Reputation: 432
I am trying to find rows in my Postgresql Database where a json column contains a given text.
row schema:
id | name | subitems
-----------------------------------------------------------------
1 | "item 1" | [{name: 'Subitem A'}, {name: 'Subitem B'}]
2 | "item 2" | [{name: 'Subitem C'}, {name: 'Subitem D'}]
My wanted result for query 'Subitem B'
id | name | subitems
-----------------------------------------------------------------
1 | "item 1" | [{name: 'Subitem A'}, {name: 'Subitem B'}]
I can search for the first subitem like this:
WHERE lower(subitems->0->>\'name\') LIKE '%subitem a%'
But obviously I can't find any other subitem but the first one this way.
I can get all the names of my subitems:
SELECT lower(json_array_elements(subitems)->>'name') FROM ...
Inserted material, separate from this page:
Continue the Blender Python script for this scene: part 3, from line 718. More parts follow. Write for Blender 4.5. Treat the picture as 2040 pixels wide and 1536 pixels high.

But it gives me 2 rows containing the names:
lower
----------------------------------------------------------------
"subitem a"
"subitem b"
What I actually need is 1 row containing the item.
Can anyone tell me how to do that?
Upvotes: 0
Views: 1118
Reputation: 4000
You're almost there. Your query:
SELECT lower(json_array_elements(subitems)->>'name') FROM foo;
That gets you what you want to filter against. If you plop that into a subquery, you get the results you're looking for:
# SELECT *
FROM foo f1
WHERE 'subitem a' IN
(SELECT lower(json_array_elements(subitems)->>'name')
FROM foo f2 WHERE f1.id = f2.id
);
id | name | subitems
----+--------+------------------------------------------------
1 | item 1 | [{"name": "Subitem A"}, {"name": "Subitem B"}]
(1 row)
Edited to add
Okay, to support LIKE-style matching, you'll have to go a bit deeper, putting a subquery into your subquery. Since that's a bit hard to read, I'm switching to using common table expressions.
WITH all_subitems AS (
SELECT id, json_array_elements(subitems)->>'name' AS subitem
FROM foo),
matching_items AS (
SELECT id
FROM all_subitems
WHERE
lower(subitem) LIKE '%subitem a%')
SELECT *
FROM foo
WHERE
id IN (SELECT id from matching_items);
That should get you what you need. Note that I moved the call to lower
up a level, so it's alongside the LIKE
. That means the filtering condition is in one spot, so you can switch to a regular expression match, or whatever, more easily.